The application of these different senses of moonlight in their various poetic and artistically symbolic ways is key to gaining a deeper connection with the archetype of the moon symbol itself. Through these three examples, it is possible to see that the unconsciously attributed rays of moonlight stemming from what Berlioz called Beethoven's "lamentation notes" (Hatten 12) are only a single face to the larger whole of the moon's place in our human psyche. Debussy's obsession with defining the borders between primitivism and enlightenment through the use of moonlight as a mystical double entendre only deepens the subversive qualities of the moon's light as a symbol. Mancini, in turn, combines the two influences into a radio-friendly lovelorn travel song in the style of the Tin Pan Alley greats that came before him and builds yet an additional layer of meaning that the modern society's understanding of the symbolism of the moon must now assimilate.
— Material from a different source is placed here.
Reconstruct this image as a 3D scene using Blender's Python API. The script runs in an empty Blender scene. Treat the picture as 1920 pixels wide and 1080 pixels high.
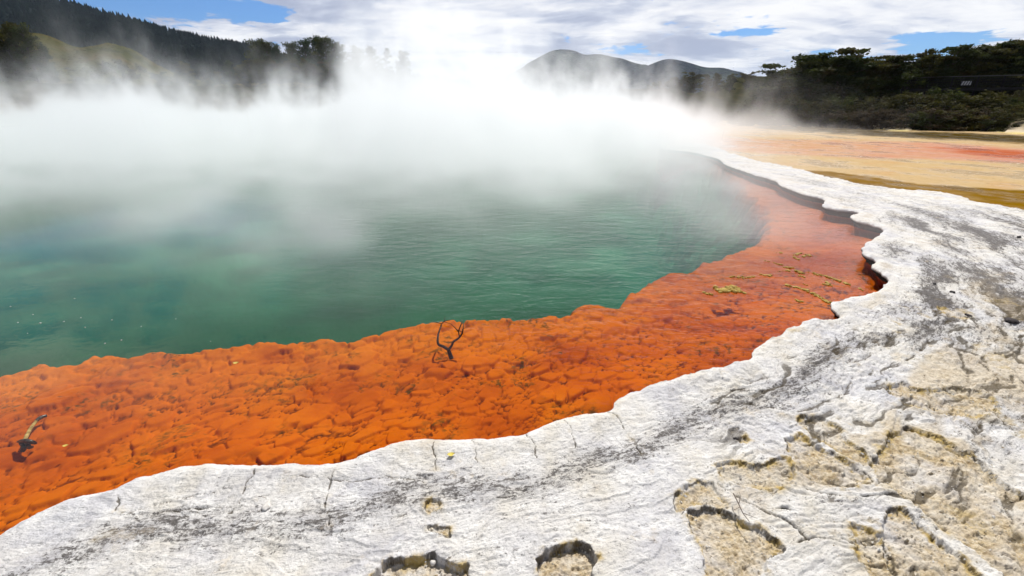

Through these multitudes of layers and meanings, the average music listener is not given enough information to form the full picture of what the symbolism really means in a purely logical sense. Instead, having been surrounded by these and other symbolic representations of the power of moonlight, the listener is simply made to feel the great weight of their ancestor's symbolism growing through them and delivering emotive content that they might not otherwise ever get from anywhere else. The human mechanism for emotion, especially in relation to music, is one that derives greater significance and power from additional meaning, even from those meanings not implicitly understood by the individual in question. Since the listener need not understand the power of moonlight as a symbol, they are simply subjected to its force and left to bask in the heightened sublime that the music written of it inspires in them and in others.
Works cited
Bordwell, David, Janet Staiger, and Kristin Thompson. The Classical Hollywood Cinema: Film Style and Mode of Production to 1960. Routledge, 2003.
Hatten, Robert S. Musical Meaning in Beethoven: Markedness, Correlation and Interpretation. Indiana University Press, 2004.
Morrison, R. H. "Clair De Lune." Southerly 12.3 (1951): 148.
Strange, Michael. Clair De Lune. Putnams. 1921.
Tovey, Donald Francis, and A. Sir. A Companion to Beethoven's Pianoforte Sonatas: Complete Analyses. AMS Press, 1976.